Being behind the meter means that it can't be curtailed, doesn't carry a wheeling charge and provides considerable resilience to any power disruptions going into the future.

“We keep working on looking at other opportunities, whether they be solar or wind, and we’re also looking at batteries, with watching briefs as prices for those various technologies change over time," Northam renewables programme lead Damian Smith explained to Mining Weekly during Northam’s roundtable media conference.

Also at Zondereinde, six newly commissioned diesel generators, each with a capacity of 4.6 MW, are in place.

“Current market conditions demand a cost response, and at group level, we have a moratorium on recruitment, except for essential safety and line production occupations,” said Dunne.

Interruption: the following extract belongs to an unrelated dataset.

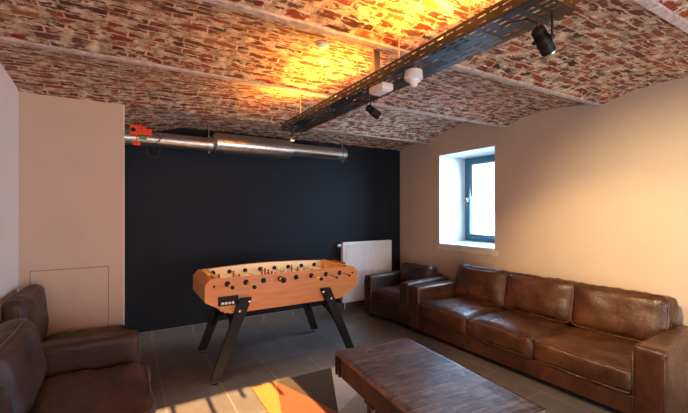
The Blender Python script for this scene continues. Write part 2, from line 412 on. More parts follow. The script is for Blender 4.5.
# ---------------------------------------------------------------- cushions
def cushion(name, a, b_, m, parent, puff=.03, rnd=.05, seed=0, tilt=0, pivot=None, wr=.008, axis=2, seam=True, rootname=None):
    """soft box from a to b; puffs on the faces normal to axis; tilt rotates about y through pivot"""
    a = Vector(a); b_ = Vector(b_); c = (a+b_)/2; h = (b_-a)/2
    bm = bmesh.new(); bmesh.ops.create_cube(bm, size=2)
    bmesh.ops.subdivide_edges(bm, edges=bm.edges[:], cuts=15, use_grid_fill=True)
    for v in bm.verts:
        u = v.co.copy(); p = Vector([u[i]*h[i] for i in range(3)])
        # round edges: clamp to inner box then push out
        inn = Vector([max(-h[i]+rnd, min(h[i]-rnd, p[i])) for i in range(3)]); d = p-inn
        if d.length > 1e-6:
            mx_ = max(abs(d.x), abs(d.y), abs(d.z)); p = inn+d.normalized()*mx_ if mx_ > 0 else p
        o1, o2 = [i for i in range(3) if i != axis]
        f = (1-u[o1]**4)*(1-u[o2]**4)
        p[axis] += puff*f*(1 if u[axis] > 0 else -1)*abs(u[axis])**1.5
        # side bulge a little
        for i in (o1, o2): p[i] += .012*u[i]*(1-u[axis]**2)
        q = c+p
        nn = noise.noise(q*7+Vector((seed*5, 0, 0)))*wr*1.4+noise.noise(Vector((q.x*22, q.y*9, q.z*14+seed)))*wr*.6
        edge = max(abs(u[o1]), abs(u[o2]))
        nn += wr*.9*max(0, edge-.55)*math.sin((q[o1]+q[o2]*1.7)*60+3*noise.noise(q*6))
        nv = Vector([u[i]**3 for i in range(3)]).normalized()
        v.co = q+nv*nn
    if tilt:
        mt = Matrix.Translation(pivot) @ Matrix.Rotation(tilt, 4, 'Y') @ Matrix.Translation(-Vector(pivot))
        bmesh.ops.transform(bm, matrix=mt, verts=bm.verts[:])
    o = obj(name, bm, m, parent, True)
    if seam:
        # welted seam running round both faces
        bs = bmesh.new()
        for sgn in (1, -1):
            loop = []
            rr = rnd*1.1
            o1, o2 = [i for i in range(3) if i != axis]
            hx, hy = h[o1], h[o2]
            for (sx, sy, a0) in ((1, 1, 0), (-1, 1, 90), (-1, -1, 180), (1, -1, 270)):
                for k in range(5):
                    an = R(a0+k*22.5); loop.append((sx*(hx-rr)+rr*math.cos(an), sy*(hy-rr)+rr*math.sin(an)))
            loop.append(loop[0]); pts = []
            for (s1, s2), (e1, e2) in zip(loop, loop[1:]):
                for k in range(4):
                    t = k/4; p = Vector((0, 0, 0)); p[o1] = s1+(e1-s1)*t; p[o2] = s2+(e2-s2)*t; p[axis] = sgn*(h[axis]-rnd*.35); q = c+p
                    q += Vector((0, 0, 1))*noise.noise(q*7)*wr*.6
                    pts.append(q)
            pts.append(pts[0])
            tube(bs, pts, .0045, 6, False)
        if tilt: bmesh.ops.transform(bs, matrix=mt, verts=bs.verts[:])
        obj('piping', bs, M['piping'], o, True)
    return o
def padded(bm, a, b_, rnd=.03, wr=.004, seed=0, crown=.0):
    a = Vector(a); b_ = Vector(b_); c = (a+b_)/2; h = (b_-a)/2
    t = bmesh.new(); bmesh.ops.create_cube(t, size=2); bmesh.ops.subdivide_edges(t, edges=t.edges[:], cuts=13, use_grid_fill=True)
    for v in t.verts:
        # concentrate rings toward the edges so the rounding is smooth
        u = Vector([math.copysign(abs(x_)**.55, x_) for x_ in v.co]); p = Vector([u[i]*h[i] for i in range(3)])
        inn = Vector([max(-h[i]+rnd, min(h[i]-rnd, p[i])) for i in range(3)]); d = p-inn
        mx_ = max(abs(d.x), abs(d.y), abs(d.z))
        if d.length > 1e-6: p = inn+d.normalized()*mx_
        if u.z > .5: p.z += crown*(1-u.x**2)*(1-u.y**2)
        q = c+p; nv = Vector([k**5 for k in u]); nv = nv.normalized() if nv.length else nv
        v.co = q+nv*(noise.noise(q*6+Vector((seed, 0, 0)))*wr)
    me = bpy.data.meshes.new('t'); t.to_mesh(me); t.free(); bm.from_mesh(me); bpy.data.meshes.remove(me)

def sofa(name, loc, rz, W, D, n, m, arms=(1, 1), arm_w=.17, arm_h=.57, seat_z=(.20, .40), back_h=.80, bf_h=.66, seed=0, foot_h=.05, lean=12, cush_t=.20, back_t=.13, bw=.04, over=0, puff=.03, wr=.010):
    """local frame: front faces -x, y runs along the width, origin at the middle of the footprint"""
    t = empty(name, loc, rz)
    x0, x1 = -D/2, D/2; y0, y1 = -W/2, W/2
    bm = bmesh.new(); padded(bm, (x0+.012, y0+.01, foot_h), (x1-.01, y1-.01, seat_z[0]+.035), .02, .003, seed); obj('base', bm, m, t, True)
    for k, (on, ya, yb) in enumerate(((arms[0], y0, y0+arm_w), (arms[1], y1-arm_w, y1))):
        if on:
            bm = bmesh.new(); padded(bm, (x0, ya, foot_h), (x1-.02, yb, arm_h), .028, .004, seed+k, .008); ar = obj('arm', bm, m, t, True)
            bs = bmesh.new()
            for yy in (ya+.004, yb-.004):
                tube(bs, [(x0-.001+.026, yy, arm_h-.028), (x0+.2, yy, arm_h-.026), (x1-.3, yy, arm_h-.026)], .003, 6)
                tube(bs, [(x0+.004, yy, foot_h+.05), (x0+.002, yy, arm_h*.6), (x0+.003, yy, arm_h-.05)], .003, 6)
            obj('piping', bs, M['piping'], ar, True)
    ya = y0+(arm_w if arms[0] else .01); yb = y1-(arm_w if arms[1] else .01)
    bm = bmesh.new(); padded(bm, (x1-back_t, ya-.01, foot_h), (x1, yb+.01, bf_h), .035, .004, seed+5); obj('backrest', bm, m, t, True)
    cw = (yb-ya)/n
    for i in range(n):
        cushion('seat_cushion', (x0+.01-over, ya+i*cw+.004, seat_z[0]+.03), (x1-back_t-.10, ya+(i+1)*cw-.004, seat_z[1]), m, t, puff, .045, seed+i, wr=wr)
        cushion('back_cushion', (x1-back_t-cush_t, ya+i*cw+.004+bw*.0, seat_z[1]-.01), (x1-back_t+.02, ya+(i+1)*cw-.004, back_h), m, t, .035, .05, seed+10+i, tilt=R(lean), pivot=(x1-back_t, 0, seat_z[1]), wr=.010, axis=0)
    for fx in (x0+.09, x1-.09):
        for fy in (y0+.09, y1-.09):
            bm = bmesh.new(); box(bm, (fx-.035, fy-.035, 0), (fx+.035, fy+.035, foot_h+.01), .003); obj('foot', bm, M['black'], t)
    return t
# right long sofa
s = sofa('leather_sofa', (3.05+.46, (3.488+.945)/2, 0), 0, 3.488-.945, .92, 3, M['leather'], seed=1, arm_w=.185, arm_h=.572, back_h=.785, seat_z=(.17, .395), bf_h=.60, over=.015, puff=.036)
tag(s, 'long three-seat cognac brown leather sofa along the right wall under the window', 'sofa')
# armchair beyond it
s = sofa('leather_armchair', (3.455, 3.975, 0), R(6), .85, .88, 1, M['leather_dark'], seed=3, arm_w=.15, arm_h=.588, back_h=.70, bf_h=.62, seat_z=(.22, .40))
tag(s, 'dark brown leather armchair in the far corner beside the white radiator', 'armchair')
# left loveseat
s = sofa('leather_loveseat', (-.34, 2.24, 0), R(180), 1.88, .86, 2, M['leather_dark'], seed=6, arm_w=.17, arm_h=.615, wr=.016, back_h=.80, seat_z=(.22, .42), lean=13, cush_t=.21, back_t=.14, over=.05, puff=.045)
tag(s, 'dark brown leather loveseat in the left foreground facing the coffee table', 'sofa')
# armless seat behind
s = sofa('leather_lounge_chair', (-.375, 3.66, 0), R(180), .82, .80, 1, M['leather_dark'], arms=(0, 0), seed=9, back_h=.87, seat_z=(.22, .43), lean=3, cush_t=.11, back_t=.085, bf_h=.6)
tag(s, 'dark brown leather seat with a tall back cushion against the pale alcove wall', 'armchair')

# ---------------------------------------------------------------- coffee table
ct = empty('coffee_table', (1.675, 1.772, .0085), R(-5.0)*-1*-1)
TL, TW = 1.26, .69
bm = bmesh.new()
bmesh.ops.create_cube(bm, size=1); bmesh.ops.subdivide_edges(bm, edges=bm.edges[:], cuts=20, use_grid_fill=True)
for v in bm.verts:
    p = Vector((v.co.x*TW, v.co.y*TL, .405+v.co.z*.03)); e1 = abs(v.co.x) > .499 or abs(v.co.y) > .499
    if e1: p.x -= math.copysign(1, p.x)*abs(noise.noise(p*16))*.008; p.y -= math.copysign(1, p.y)*abs(noise.noise(p*13))*.006
    if v.co.z > .49: p.z += noise.noise(p*5)*.003-(.004 if e1 else 0)
    v.co = p
obj('tabletop', bm, M['rustic'], ct)
bm = bmesh.new(); box(bm, (-TW/2+.006, -TL/2+.006, .25), (TW/2-.006, TL/2-.006, .392), .006); obj('frame', bm, M['rustic_side'], ct)
for sx in (-1, 1):
    for sy in (-1, 1):
        bm = bmesh.new()
        cx, cy = sx*(TW/2-.006), sy*(TL/2-.006)
        # strap wrapping the corner with two raised ribs and bolts
        box(bm, (min(cx, cx+sx*.007), cy-sy*.09 if sy > 0 else cy, .262), (max(cx, cx+sx*.007), cy if sy > 0 else cy+.09, .378), .002)
        box(bm, (cx-.09 if sx > 0 else cx, min(cy, cy+sy*.007), .262), (cx if sx > 0 else cx+.09, max(cy, cy+sy*.007), .378), .002)
        for k in (.02, .075):
            box(bm, (cx+sx*.003-.008, cy-sy*k-.008, .248), (cx+sx*.008+.008, cy-sy*k+.008, .385), .003)
        for k in (.30, .345): lathe2(bm, (cx+sx*.006, cy-sy*.047, k), (sx, 0, 0), [(0, .008), (.008, .007), (.010, .003)], 8)
        obj('corner_bracket', bm, M['iron'], ct, True, 30)
for sx in (-1, 1):
    for yy in (.12, -.42):
        bm = bmesh.new(); X = sx*(TW/2-.04)
        box(bm, (X-.035, yy-.055, .235), (X+.035, yy+.055, .252), .003)
        for q in (-.034, .028): box(bm, (X+q, yy-.02, .07), (X+q+.006, yy+.02, .24), .002)
        box(bm, (X+sx*.030, yy-.05, .255), (X+sx*.038+.006, yy+.05, .33), .003)
        lg = obj('caster_fork', bm, M['iron'], ct)
        bm = bmesh.new(); lathe2(bm, (X-.022, yy, .085), (1, 0, 0), [(0, .03), (.0, .07), (.004, .085), (.040, .085), (.044, .07), (.044, .03)], 28); obj('wheel', bm, M['iron'], lg, True, 40)
tag(ct, 'low chunky reclaimed-plank coffee table with black iron corner brackets', 'coffee table')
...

Long-dated Three Shaft surface infrastructure at Zondereinde has been delayed, raise-boring has been reduced to one machine, from two, and deepening development below 17 level ore tips has been halted.

At Booysendal, the South Merensky module has been halted and the BS4 decline temporarily halted.

At Eland, the Kukama decline has been restarted on a just-in-time basis and long-dated surface infrastructure  delayed.

STRONG OPERATIONAL PERFORMANCE

A strong operational performance allowed the Johannesburg Stock Exchange-listed Northam to post record production and record sales volumes.

Despite further PGM price weakening, revenue of R30.8-billion was generated.

“In light of the high degree of uncertainty in the current metals markets, we’ll continue to be internally focused. Cash conservation and preservation remain particular focus areas,” Dunne added.

The board has declared a final dividend of 70c a share, bringing the total dividend for the year to R1.70 a share.

“The focus of our growth strategy is developing, moving from building and diversifying our mining assets to expanding and optimising our processing capacity,” Northam CFO Alet Coetzee outlined.

“Our growth has necessitated an increase in the inventory we carry. This inventory is unencumbered, and we own its full value. Some of it sits within our furnaces, and this will remain but we are enacting plans to work through other stocks, one of which is our slag stockpile, and we recently commissioned our new slag plant,” Coetzee explained amid the display of a milling section of that plant with a slag stockpile in the background.

Working through 800 000 t of slag will add 15 000 PGM ounces a year over the next four years.

Focus on cost resulted in Northam recording a significantly lower operating profit of R4.8-billion on a production of 892 876 oz of four-element PGMs.